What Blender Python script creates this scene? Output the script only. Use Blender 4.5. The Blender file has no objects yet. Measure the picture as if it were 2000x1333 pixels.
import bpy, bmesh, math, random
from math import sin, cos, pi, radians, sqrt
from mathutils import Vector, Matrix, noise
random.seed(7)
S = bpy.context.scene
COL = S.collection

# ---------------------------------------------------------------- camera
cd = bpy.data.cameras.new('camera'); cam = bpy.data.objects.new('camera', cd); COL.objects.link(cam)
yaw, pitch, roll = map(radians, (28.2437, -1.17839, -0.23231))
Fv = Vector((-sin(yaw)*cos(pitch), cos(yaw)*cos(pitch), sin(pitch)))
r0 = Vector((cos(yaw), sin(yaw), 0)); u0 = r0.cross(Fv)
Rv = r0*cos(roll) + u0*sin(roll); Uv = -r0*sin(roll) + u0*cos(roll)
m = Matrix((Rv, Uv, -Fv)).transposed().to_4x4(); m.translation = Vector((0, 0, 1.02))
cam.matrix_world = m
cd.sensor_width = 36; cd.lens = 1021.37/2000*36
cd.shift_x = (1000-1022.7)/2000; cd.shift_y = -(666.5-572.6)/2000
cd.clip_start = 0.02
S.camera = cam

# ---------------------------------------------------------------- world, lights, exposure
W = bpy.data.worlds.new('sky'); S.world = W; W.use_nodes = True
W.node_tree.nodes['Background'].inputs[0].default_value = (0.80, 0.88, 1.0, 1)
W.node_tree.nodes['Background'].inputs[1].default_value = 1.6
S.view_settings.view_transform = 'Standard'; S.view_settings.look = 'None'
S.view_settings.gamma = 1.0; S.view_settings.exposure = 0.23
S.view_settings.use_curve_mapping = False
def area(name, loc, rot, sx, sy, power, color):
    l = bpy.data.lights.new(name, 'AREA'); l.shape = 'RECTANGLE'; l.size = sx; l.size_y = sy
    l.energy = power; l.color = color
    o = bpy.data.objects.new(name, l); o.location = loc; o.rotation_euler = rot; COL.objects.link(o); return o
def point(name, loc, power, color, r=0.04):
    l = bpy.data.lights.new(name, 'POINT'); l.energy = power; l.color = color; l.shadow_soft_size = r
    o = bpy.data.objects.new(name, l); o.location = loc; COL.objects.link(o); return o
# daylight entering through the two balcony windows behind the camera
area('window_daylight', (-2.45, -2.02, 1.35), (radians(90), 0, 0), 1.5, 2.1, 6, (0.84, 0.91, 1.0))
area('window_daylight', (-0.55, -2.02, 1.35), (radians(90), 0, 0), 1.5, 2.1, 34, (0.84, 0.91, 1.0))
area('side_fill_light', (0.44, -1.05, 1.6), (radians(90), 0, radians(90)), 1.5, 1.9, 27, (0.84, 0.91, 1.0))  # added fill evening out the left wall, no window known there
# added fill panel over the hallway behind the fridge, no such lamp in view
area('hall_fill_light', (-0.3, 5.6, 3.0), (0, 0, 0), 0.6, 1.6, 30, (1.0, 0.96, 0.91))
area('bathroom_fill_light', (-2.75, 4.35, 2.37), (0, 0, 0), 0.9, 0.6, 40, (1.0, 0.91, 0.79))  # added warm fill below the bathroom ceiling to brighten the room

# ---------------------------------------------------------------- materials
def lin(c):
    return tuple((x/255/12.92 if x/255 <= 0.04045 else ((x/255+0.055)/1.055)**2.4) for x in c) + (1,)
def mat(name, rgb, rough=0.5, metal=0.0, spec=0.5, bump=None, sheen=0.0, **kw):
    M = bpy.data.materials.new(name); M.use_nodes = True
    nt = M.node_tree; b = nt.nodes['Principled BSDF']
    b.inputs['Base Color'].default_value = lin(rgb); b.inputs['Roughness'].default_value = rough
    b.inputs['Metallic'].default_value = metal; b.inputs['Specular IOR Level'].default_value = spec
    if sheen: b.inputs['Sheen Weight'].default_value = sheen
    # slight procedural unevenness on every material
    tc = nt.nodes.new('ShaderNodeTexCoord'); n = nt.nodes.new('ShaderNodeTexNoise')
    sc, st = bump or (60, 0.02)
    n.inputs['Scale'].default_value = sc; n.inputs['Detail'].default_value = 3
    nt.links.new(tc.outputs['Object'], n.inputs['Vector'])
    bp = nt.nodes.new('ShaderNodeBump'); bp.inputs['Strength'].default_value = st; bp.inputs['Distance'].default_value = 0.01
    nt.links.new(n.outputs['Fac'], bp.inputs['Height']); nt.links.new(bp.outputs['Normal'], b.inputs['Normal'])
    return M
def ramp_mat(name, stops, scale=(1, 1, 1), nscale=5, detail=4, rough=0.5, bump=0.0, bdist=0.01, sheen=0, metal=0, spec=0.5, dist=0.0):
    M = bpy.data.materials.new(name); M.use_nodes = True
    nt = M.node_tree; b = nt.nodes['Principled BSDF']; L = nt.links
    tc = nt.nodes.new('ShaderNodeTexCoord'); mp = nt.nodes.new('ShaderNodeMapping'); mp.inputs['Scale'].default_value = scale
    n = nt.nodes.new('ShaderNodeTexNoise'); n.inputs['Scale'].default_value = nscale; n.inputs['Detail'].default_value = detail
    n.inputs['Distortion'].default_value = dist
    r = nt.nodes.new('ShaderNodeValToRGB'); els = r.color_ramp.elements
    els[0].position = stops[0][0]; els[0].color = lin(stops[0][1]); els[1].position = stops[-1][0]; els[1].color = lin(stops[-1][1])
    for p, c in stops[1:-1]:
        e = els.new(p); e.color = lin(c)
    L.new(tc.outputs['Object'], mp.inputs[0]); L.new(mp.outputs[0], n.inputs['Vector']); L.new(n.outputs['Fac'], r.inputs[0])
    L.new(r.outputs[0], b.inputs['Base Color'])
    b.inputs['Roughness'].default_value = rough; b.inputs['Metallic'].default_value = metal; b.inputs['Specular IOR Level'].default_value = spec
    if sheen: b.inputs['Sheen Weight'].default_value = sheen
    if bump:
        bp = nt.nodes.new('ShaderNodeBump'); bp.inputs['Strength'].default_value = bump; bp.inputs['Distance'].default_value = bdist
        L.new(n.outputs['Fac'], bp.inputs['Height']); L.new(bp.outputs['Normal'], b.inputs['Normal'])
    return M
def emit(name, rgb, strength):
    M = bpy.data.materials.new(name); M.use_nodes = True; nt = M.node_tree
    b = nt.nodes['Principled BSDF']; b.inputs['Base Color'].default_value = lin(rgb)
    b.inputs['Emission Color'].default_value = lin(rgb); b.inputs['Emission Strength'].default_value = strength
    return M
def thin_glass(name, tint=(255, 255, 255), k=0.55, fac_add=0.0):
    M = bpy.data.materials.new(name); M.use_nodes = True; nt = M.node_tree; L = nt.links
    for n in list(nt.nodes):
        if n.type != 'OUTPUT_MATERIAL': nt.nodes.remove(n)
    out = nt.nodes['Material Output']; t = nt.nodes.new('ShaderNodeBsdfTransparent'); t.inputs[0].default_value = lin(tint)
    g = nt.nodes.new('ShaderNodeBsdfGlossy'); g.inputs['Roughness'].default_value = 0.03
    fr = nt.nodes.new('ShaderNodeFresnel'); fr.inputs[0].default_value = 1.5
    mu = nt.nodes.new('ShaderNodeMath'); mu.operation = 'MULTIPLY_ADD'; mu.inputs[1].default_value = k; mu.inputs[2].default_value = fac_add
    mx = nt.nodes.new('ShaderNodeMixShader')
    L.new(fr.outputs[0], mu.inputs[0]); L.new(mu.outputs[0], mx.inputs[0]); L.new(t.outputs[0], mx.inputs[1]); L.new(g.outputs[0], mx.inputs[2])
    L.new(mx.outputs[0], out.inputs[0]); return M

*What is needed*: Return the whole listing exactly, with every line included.

*Correct answer*:
What Blender Python script creates this scene? Output the script only. Use Blender 4.5. The Blender file has no objects yet. Measure the picture as if it were 2000x1333 pixels.
import bpy, bmesh, math, random
from math import sin, cos, pi, radians, sqrt
from mathutils import Vector, Matrix, noise
random.seed(7)
S = bpy.context.scene
COL = S.collection

# ---------------------------------------------------------------- camera
cd = bpy.data.cameras.new('camera'); cam = bpy.data.objects.new('camera', cd); COL.objects.link(cam)
yaw, pitch, roll = map(radians, (28.2437, -1.17839, -0.23231))
Fv = Vector((-sin(yaw)*cos(pitch), cos(yaw)*cos(pitch), sin(pitch)))
r0 = Vector((cos(yaw), sin(yaw), 0)); u0 = r0.cross(Fv)
Rv = r0*cos(roll) + u0*sin(roll); Uv = -r0*sin(roll) + u0*cos(roll)
m = Matrix((Rv, Uv, -Fv)).transposed().to_4x4(); m.translation = Vector((0, 0, 1.02))
cam.matrix_world = m
cd.sensor_width = 36; cd.lens = 1021.37/2000*36
cd.shift_x = (1000-1022.7)/2000; cd.shift_y = -(666.5-572.6)/2000
cd.clip_start = 0.02
S.camera = cam

# ---------------------------------------------------------------- world, lights, exposure
W = bpy.data.worlds.new('sky'); S.world = W; W.use_nodes = True
W.node_tree.nodes['Background'].inputs[0].default_value = (0.80, 0.88, 1.0, 1)
W.node_tree.nodes['Background'].inputs[1].default_value = 1.6
S.view_settings.view_transform = 'Standard'; S.view_settings.look = 'None'
S.view_settings.gamma = 1.0; S.view_settings.exposure = 0.23
S.view_settings.use_curve_mapping = False
def area(name, loc, rot, sx, sy, power, color):
    l = bpy.data.lights.new(name, 'AREA'); l.shape = 'RECTANGLE'; l.size = sx; l.size_y = sy
    l.energy = power; l.color = color
    o = bpy.data.objects.new(name, l); o.location = loc; o.rotation_euler = rot; COL.objects.link(o); return o
def point(name, loc, power, color, r=0.04):
    l = bpy.data.lights.new(name, 'POINT'); l.energy = power; l.color = color; l.shadow_soft_size = r
    o = bpy.data.objects.new(name, l); o.location = loc; COL.objects.link(o); return o
# daylight entering through the two balcony windows behind the camera
area('window_daylight', (-2.45, -2.02, 1.35), (radians(90), 0, 0), 1.5, 2.1, 6, (0.84, 0.91, 1.0))
area('window_daylight', (-0.55, -2.02, 1.35), (radians(90), 0, 0), 1.5, 2.1, 34, (0.84, 0.91, 1.0))
area('side_fill_light', (0.44, -1.05, 1.6), (radians(90), 0, radians(90)), 1.5, 1.9, 27, (0.84, 0.91, 1.0))  # added fill evening out the left wall, no window known there
# added fill panel over the hallway behind the fridge, no such lamp in view
area('hall_fill_light', (-0.3, 5.6, 3.0), (0, 0, 0), 0.6, 1.6, 30, (1.0, 0.96, 0.91))
area('bathroom_fill_light', (-2.75, 4.35, 2.37), (0, 0, 0), 0.9, 0.6, 40, (1.0, 0.91, 0.79))  # added warm fill below the bathroom ceiling to brighten the room

# ---------------------------------------------------------------- materials
def lin(c):
    return tuple((x/255/12.92 if x/255 <= 0.04045 else ((x/255+0.055)/1.055)**2.4) for x in c) + (1,)
def mat(name, rgb, rough=0.5, metal=0.0, spec=0.5, bump=None, sheen=0.0, **kw):
    M = bpy.data.materials.new(name); M.use_nodes = True
    nt = M.node_tree; b = nt.nodes['Principled BSDF']
    b.inputs['Base Color'].default_value = lin(rgb); b.inputs['Roughness'].default_value = rough
    b.inputs['Metallic'].default_value = metal; b.inputs['Specular IOR Level'].default_value = spec
    if sheen: b.inputs['Sheen Weight'].default_value = sheen
    # slight procedural unevenness on every material
    tc = nt.nodes.new('ShaderNodeTexCoord'); n = nt.nodes.new('ShaderNodeTexNoise')
    sc, st = bump or (60, 0.02)
    n.inputs['Scale'].default_value = sc; n.inputs['Detail'].default_value = 3
    nt.links.new(tc.outputs['Object'], n.inputs['Vector'])
    bp = nt.nodes.new('ShaderNodeBump'); bp.inputs['Strength'].default_value = st; bp.inputs['Distance'].default_value = 0.01
    nt.links.new(n.outputs['Fac'], bp.inputs['Height']); nt.links.new(bp.outputs['Normal'], b.inputs['Normal'])
    return M
def ramp_mat(name, stops, scale=(1, 1, 1), nscale=5, detail=4, rough=0.5, bump=0.0, bdist=0.01, sheen=0, metal=0, spec=0.5, dist=0.0):
    M = bpy.data.materials.new(name); M.use_nodes = True
    nt = M.node_tree; b = nt.nodes['Principled BSDF']; L = nt.links
    tc = nt.nodes.new('ShaderNodeTexCoord'); mp = nt.nodes.new('ShaderNodeMapping'); mp.inputs['Scale'].default_value = scale
    n = nt.nodes.new('ShaderNodeTexNoise'); n.inputs['Scale'].default_value = nscale; n.inputs['Detail'].default_value = detail
    n.inputs['Distortion'].default_value = dist
    r = nt.nodes.new('ShaderNodeValToRGB'); els = r.color_ramp.elements
    els[0].position = stops[0][0]; els[0].color = lin(stops[0][1]); els[1].position = stops[-1][0]; els[1].color = lin(stops[-1][1])
    for p, c in stops[1:-1]:
        e = els.new(p); e.color = lin(c)
    L.new(tc.outputs['Object'], mp.inputs[0]); L.new(mp.outputs[0], n.inputs['Vector']); L.new(n.outputs['Fac'], r.inputs[0])
    L.new(r.outputs[0], b.inputs['Base Color'])
    b.inputs['Roughness'].default_value = rough; b.inputs['Metallic'].default_value = metal; b.inputs['Specular IOR Level'].default_value = spec
    if sheen: b.inputs['Sheen Weight'].default_value = sheen
    if bump:
        bp = nt.nodes.new('ShaderNodeBump'); bp.inputs['Strength'].default_value = bump; bp.inputs['Distance'].default_value = bdist
        L.new(n.outputs['Fac'], bp.inputs['Height']); L.new(bp.outputs['Normal'], b.inputs['Normal'])
    return M
def emit(name, rgb, strength):
    M = bpy.data.materials.new(name); M.use_nodes = True; nt = M.node_tree
    b = nt.nodes['Principled BSDF']; b.inputs['Base Color'].default_value = lin(rgb)
    b.inputs['Emission Color'].default_value = lin(rgb); b.inputs['Emission Strength'].default_value = strength
    return M
def thin_glass(name, tint=(255, 255, 255), k=0.55, fac_add=0.0):
    M = bpy.data.materials.new(name); M.use_nodes = True; nt = M.node_tree; L = nt.links
    for n in list(nt.nodes):
        if n.type != 'OUTPUT_MATERIAL': nt.nodes.remove(n)
    out = nt.nodes['Material Output']; t = nt.nodes.new('ShaderNodeBsdfTransparent'); t.inputs[0].default_value = lin(tint)
    g = nt.nodes.new('ShaderNodeBsdfGlossy'); g.inputs['Roughness'].default_value = 0.03
    fr = nt.nodes.new('ShaderNodeFresnel'); fr.inputs[0].default_value = 1.5
    mu = nt.nodes.new('ShaderNodeMath'); mu.operation = 'MULTIPLY_ADD'; mu.inputs[1].default_value = k; mu.inputs[2].default_value = fac_add
    mx = nt.nodes.new('ShaderNodeMixShader')
    L.new(fr.outputs[0], mu.inputs[0]); L.new(mu.outputs[0], mx.inputs[0]); L.new(t.outputs[0], mx.inputs[1]); L.new(g.outputs[0], mx.inputs[2])
    L.new(mx.outputs[0], out.inputs[0]); return M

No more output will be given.